The request: Output the first line of the listing and each line after it, up to and including the line that contains "b.obj('pool_lights',M_int,pool)", exactly as written, minus the pictures.

Data provided:
§ §
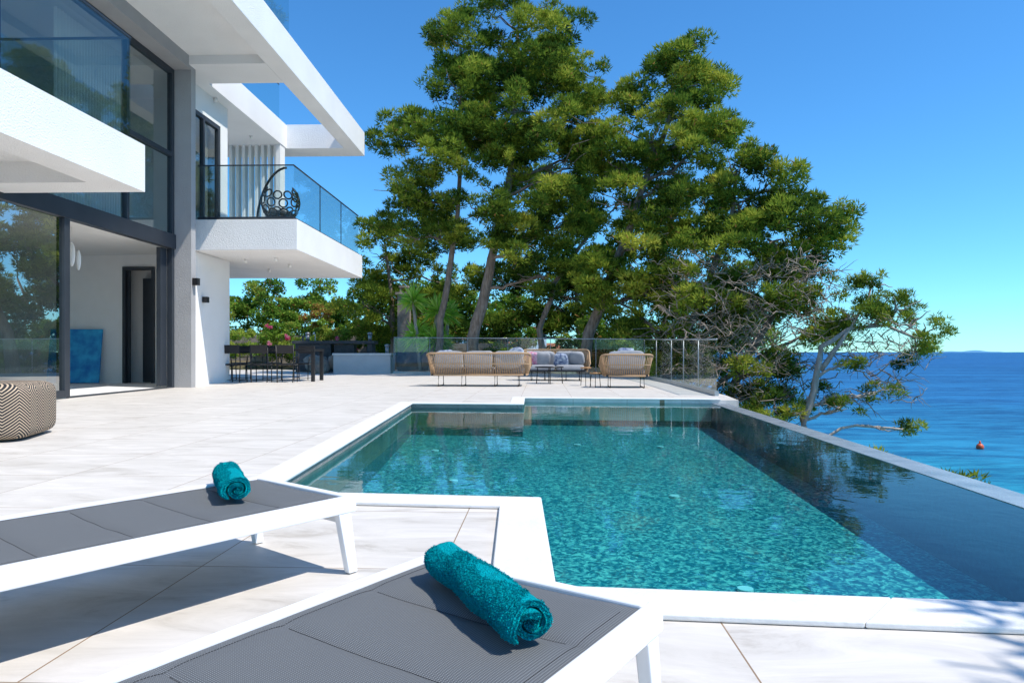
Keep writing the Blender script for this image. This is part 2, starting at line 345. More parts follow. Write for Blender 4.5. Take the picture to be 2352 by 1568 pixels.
b=MB(); b.prism([(ix(1.9)+.001,1.9),(ix(1.9)+.24,1.9),(ix(11.4)+.24,11.4),(ix(11.4)+.001,11.4)],-3,WL+.004)
b.obj('infinity_edge',mat('wet_edge_stone',(.2,.23,.26),(.32,.35,.38),scale=5,rough=.25,bump=.2,spec=.5),pool)
b=MB()
for x,y in ((-1.0,8.9),(2.0,9.2),(.9,9.4),(1.5,6.3),(1.35,3.95),(-.6,7)):
    ring=[(x+.045*math.cos(t*math.pi/8),y+.045*math.sin(t*math.pi/8)) for t in range(16)]
    b.prism(ring,fz(y)+.003,fz(y)+.02)
b.obj('pool_lights',M_int,pool)

# ------------------------------------------------------------------ house
H=empty('modern_house',rot=-math.atan(44/1568))
def hb(name,boxes,m,bevel=0):
    b=MB()
    for x in boxes: b.box(*x)
    return b.obj(name,m,H,bevel)
hb('roof_slab',[(-14,-5.9,-3,15.0,7.4,7.96),(-14,-5.9,15.0,16.1,7.2,7.9),(-14,-7.7,16.1,22.2,7.2,7.93),(-7.7,-5.9,21.3,22.2,7.2,7.95)],M_white)
hb('roof_edge_beam',[(-5.9,-5.45,-3,22.2,7.2,7.965)],M_white,.01)
hb('near_balcony_slab',[(-6.3,-5.8,-3,10.1,3.2,3.9),(-7.98,-6.3,9.5,10.1,3.2,3.895),(-7.98,-6.3,-3,9.5,3.5,3.89)],M_white)
hb('balcony_slab',[(-7.98,-5.5,15.9,22.1,3.2,3.92),(-14,-7.98,17.32,22.1,3.205,3.9)],M_white,.01)
hb('grey_column',[(-8.06,-7.62,15.1,15.3,0,7.2),(-8.2,-7.62,-3,15.1,7.12,7.4)],M_greywall)
hb('side_wall',[(-8.3,-8.0,15.3,17.9,0,3.2),(-14,-8.3,17.6,17.9,0,3.2),(-8.3,-8.01,17.4,17.8,3.92,7.2),(-8.3,-8.01,15.62,17.4,6.6,7.2),(-14,-8.3,17.5,17.8,3.92,7.2)],M_white)
hb('balcony_window_frame',[(-8.12,-8.02,15.65,15.75,3.92,6.6),(-8.12,-8.02,16.5,16.58,3.92,6.6),(-8.12,-8.02,17.3,17.4,3.92,6.6),(-8.12,-8.02,15.75,17.3,6.5,6.6)],M_frame)
hb('balcony_window_glass',[(-8.08,-8.07,15.75,17.3,3.92,6.5)],M_wglass)
hb('vertical_slats',[(-9.35+i*.2,-9.27+i*.2,20.9,21.15,3.93,7.2) for i in range(8)]+[(-7.86,-7.72,20.8,21.2,3.92,7.2)],M_white)
hb('interior_shell',[(-14,-8.05,-3,17,-.02,.012),(-14.2,-14,-3,17.3,0,7.4),(-14,-10.32,17,17.3,0,3.25),(-10.32,-9.5,17,17.3,2.95,3.25),(-9.5,-8.3,17,17.3,0,3.25),
   (-14,-8.12,-3,17.3,3.25,3.42),(-14,-8.3,17,17.3,3.42,7.4)],M_int)
hb('interior_door_frame',[(-10.32,-10.24,16.95,17.05,.012,2.95),(-9.58,-9.5,16.95,17.05,.012,2.95),(-10.24,-9.58,16.95,17.05,2.86,2.95),(-10.24,-10.17,17.05,17.08,.02,2.86),(-10.05,-9.62,17.4,17.46,.02,2.7)],M_frame)
fr=[]
X0,X1=-8.12,-8.0
fr+=[(X0,X1+.04,0,15.1,3.1,3.42),(X0,X1,0,15.1,7.0,7.12),(X0,X1,15.0,15.1,0,3.1),(X0,X1,15.0,15.1,3.42,7.0)]
for y in (3.0,6.5,10.0,13.3): fr.append((X0,X1,y,y+.09,3.42,7.0))
fr+=[(X0,X1,13.39,15.0,5.15,5.25)]
for y in (2.2,6.6,11.45): fr.append((X0,X1+.03,y,y+.14,.02,3.1))
fr+=[(X0,X1+.03,2.34,6.6,.02,.14),(X0,X1+.03,6.74,11.45,.02,.14)]
fr+=[(X0-.1,X0+.0,14.75,15.0,.05,3.1),(X0,X1,11.6,15.0,-.01,.025)]
hb('window_frames',fr,M_frame,.006)
def pane(name,x,y0,y1,z0,z1,m):
    b=MB(); b.add([(x,y0,z0),(x,y1,z0),(x,y1,z1),(x,y0,z1)],[(0,1,2,3)]); return b.obj(name,m,H)
pane('window_glass',-8.05,0,15.0,3.42,7.0,M_wglass)
pane('sliding_door_glass',-8.02,2.34,11.45,.14,3.1,M_dglass)
b=MB(); vs=[]
for i in range(160):
    y=12.2+i*.0125; x=-8.7+.05*math.sin(i*.9); vs+=[(x,y,3.43),(x,y,7.1)]
b.add(vs,[(2*i,2*i+2,2*i+3,2*i+1) for i in range(159)],0,True); b.obj('curtain',M_int,H)
hb('glass_balustrades',[(-7.95,-5.96,9.98,9.992,3.9,5.45),(-5.97,-5.958,-3,9.97,3.89,5.45),
  (-7.9,-5.62,15.98,15.992,3.92,5.2),(-5.62,-5.608,16.0,18.0,3.92,5.2),(-5.62,-5.608,18.02,20.0,3.92,5.2),(-5.62,-5.608,20.02,22.0,3.92,5.2),
  (-5.6,-5.588,3,9.5,7.965,9.1),(-5.6,-5.588,9.52,15.6,7.965,9.1),(-7.8,-7.788,16.2,18.5,7.93,9.05),(-7.8,-7.788,18.52,20.9,7.93,9.05)],M_glass)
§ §
Output below:
Keep writing the Blender script for this image. This is part 2, starting at line 345. More parts follow. Write for Blender 4.5. Take the picture to be 2352 by 1568 pixels.
b=MB(); b.prism([(ix(1.9)+.001,1.9),(ix(1.9)+.24,1.9),(ix(11.4)+.24,11.4),(ix(11.4)+.001,11.4)],-3,WL+.004)
b.obj('infinity_edge',mat('wet_edge_stone',(.2,.23,.26),(.32,.35,.38),scale=5,rough=.25,bump=.2,spec=.5),pool)
b=MB()
for x,y in ((-1.0,8.9),(2.0,9.2),(.9,9.4),(1.5,6.3),(1.35,3.95),(-.6,7)):
    ring=[(x+.045*math.cos(t*math.pi/8),y+.045*math.sin(t*math.pi/8)) for t in range(16)]
    b.prism(ring,fz(y)+.003,fz(y)+.02)
b.obj('pool_lights',M_int,pool)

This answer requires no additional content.